Answer to Question 1
Exception reports can help identify events that fall outside accepted ranges. Financial systems generate exception reports that automatically tag unusual events-ones that human beings must review. Such reports are used to spot mistakes, and also fraud. For example, average losses per incident may not be huge, but the same employees repeat the fraud over and over, so losses can mount. For example, if sales reps exaggerate mileage for trips, or travelers submit receipts twice, exception reports would spot the fraud.

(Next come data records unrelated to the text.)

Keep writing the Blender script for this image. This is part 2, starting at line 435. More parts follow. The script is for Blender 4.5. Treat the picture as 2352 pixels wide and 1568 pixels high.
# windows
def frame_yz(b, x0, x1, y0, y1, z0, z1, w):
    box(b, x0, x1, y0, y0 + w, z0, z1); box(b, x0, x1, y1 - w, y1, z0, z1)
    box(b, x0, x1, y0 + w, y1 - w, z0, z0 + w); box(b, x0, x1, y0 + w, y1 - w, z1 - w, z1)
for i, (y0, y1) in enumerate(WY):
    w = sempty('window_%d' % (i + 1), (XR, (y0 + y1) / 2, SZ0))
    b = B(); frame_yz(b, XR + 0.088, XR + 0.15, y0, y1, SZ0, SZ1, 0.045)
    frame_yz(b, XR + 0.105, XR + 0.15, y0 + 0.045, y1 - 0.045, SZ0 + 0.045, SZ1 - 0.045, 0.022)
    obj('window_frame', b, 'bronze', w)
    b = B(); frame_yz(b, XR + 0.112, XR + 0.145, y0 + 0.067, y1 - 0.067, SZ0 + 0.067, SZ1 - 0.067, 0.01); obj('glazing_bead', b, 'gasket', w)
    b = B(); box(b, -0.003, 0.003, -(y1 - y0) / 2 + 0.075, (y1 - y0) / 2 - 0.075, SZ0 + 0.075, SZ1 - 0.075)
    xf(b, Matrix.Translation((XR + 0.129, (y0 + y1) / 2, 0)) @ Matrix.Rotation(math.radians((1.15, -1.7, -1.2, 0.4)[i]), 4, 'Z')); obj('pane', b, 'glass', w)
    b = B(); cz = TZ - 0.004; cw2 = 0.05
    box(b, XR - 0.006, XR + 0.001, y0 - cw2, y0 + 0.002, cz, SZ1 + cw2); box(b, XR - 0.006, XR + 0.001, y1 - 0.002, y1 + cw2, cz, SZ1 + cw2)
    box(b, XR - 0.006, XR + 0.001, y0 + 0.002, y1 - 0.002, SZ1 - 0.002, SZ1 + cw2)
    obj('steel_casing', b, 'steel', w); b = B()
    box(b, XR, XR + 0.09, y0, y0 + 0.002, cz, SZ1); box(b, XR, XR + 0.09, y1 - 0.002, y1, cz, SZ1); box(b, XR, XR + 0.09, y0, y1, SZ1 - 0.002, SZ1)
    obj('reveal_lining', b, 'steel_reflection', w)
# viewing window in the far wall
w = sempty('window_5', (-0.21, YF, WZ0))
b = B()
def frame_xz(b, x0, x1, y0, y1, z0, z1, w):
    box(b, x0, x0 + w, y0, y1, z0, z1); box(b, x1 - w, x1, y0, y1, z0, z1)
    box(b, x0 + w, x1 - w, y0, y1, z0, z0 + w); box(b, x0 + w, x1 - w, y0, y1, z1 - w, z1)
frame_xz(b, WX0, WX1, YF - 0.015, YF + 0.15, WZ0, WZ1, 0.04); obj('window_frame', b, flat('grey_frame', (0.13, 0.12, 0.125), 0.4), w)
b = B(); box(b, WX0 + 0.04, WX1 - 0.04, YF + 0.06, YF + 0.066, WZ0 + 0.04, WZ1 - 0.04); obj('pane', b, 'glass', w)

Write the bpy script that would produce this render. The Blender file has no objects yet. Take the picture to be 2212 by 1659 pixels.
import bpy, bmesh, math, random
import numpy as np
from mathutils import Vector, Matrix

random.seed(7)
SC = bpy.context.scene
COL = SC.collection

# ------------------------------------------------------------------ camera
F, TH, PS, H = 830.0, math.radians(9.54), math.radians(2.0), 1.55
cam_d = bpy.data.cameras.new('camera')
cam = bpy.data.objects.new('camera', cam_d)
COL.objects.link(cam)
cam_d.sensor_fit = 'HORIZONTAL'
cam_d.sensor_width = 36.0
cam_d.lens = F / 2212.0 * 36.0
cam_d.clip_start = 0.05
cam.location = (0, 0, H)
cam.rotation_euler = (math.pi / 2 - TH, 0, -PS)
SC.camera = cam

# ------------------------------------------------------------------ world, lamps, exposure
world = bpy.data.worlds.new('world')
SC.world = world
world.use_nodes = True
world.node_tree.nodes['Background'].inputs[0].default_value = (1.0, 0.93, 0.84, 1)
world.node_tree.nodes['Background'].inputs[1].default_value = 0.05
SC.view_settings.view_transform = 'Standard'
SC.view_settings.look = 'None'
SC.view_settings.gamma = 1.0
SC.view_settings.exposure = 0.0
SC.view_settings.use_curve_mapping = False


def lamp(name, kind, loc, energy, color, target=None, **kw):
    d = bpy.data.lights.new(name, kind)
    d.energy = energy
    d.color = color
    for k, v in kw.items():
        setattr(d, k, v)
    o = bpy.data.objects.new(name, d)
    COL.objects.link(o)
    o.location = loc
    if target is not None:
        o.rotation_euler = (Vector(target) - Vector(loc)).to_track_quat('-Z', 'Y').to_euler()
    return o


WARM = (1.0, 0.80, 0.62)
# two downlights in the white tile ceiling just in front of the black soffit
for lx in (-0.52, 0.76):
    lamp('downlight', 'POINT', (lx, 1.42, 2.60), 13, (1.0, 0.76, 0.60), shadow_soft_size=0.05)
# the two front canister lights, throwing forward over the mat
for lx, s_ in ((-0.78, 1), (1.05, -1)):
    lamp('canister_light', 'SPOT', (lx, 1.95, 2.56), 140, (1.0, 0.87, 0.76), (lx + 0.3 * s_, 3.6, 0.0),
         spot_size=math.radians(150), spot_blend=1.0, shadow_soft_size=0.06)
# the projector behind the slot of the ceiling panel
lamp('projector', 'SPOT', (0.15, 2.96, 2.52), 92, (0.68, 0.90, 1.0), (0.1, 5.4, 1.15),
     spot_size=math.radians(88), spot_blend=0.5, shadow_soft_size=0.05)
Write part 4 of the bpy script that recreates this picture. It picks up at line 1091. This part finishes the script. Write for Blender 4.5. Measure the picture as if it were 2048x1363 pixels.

Financial systems also carry the major burden of compliance reporting, and in doing so they must conform to local, national, and international regulations that grow increasingly strict. In the United States, the Security and Exchange Commission (SEC) mandates many aspects of compliance, and electronic reporting is required, relying on eXtensible Business Reporting Language.
Answer to Question 2
With parallel installation, the new system/business process runs in parallel with the old one until the new system is tested and fully operational. Parallel installation is expensive, because the organization incurs the costs of running both existing and new systems/business process. Users must work double-time to run both systems. Then, considerable work is needed to reconcile results of the new with the old.
With plunge installation, the organization shuts off the old system/business process and starts the new one. If the new system/process fails, the organization is in trouble. Nothing can be done until either the new system/process is fixed or the old system/process is reinstalled. Because of the risk, organizations should avoid this conversion style if possible. The one exception is if the new system is providing a new capability that will not disrupt the operation of the organization if it fails.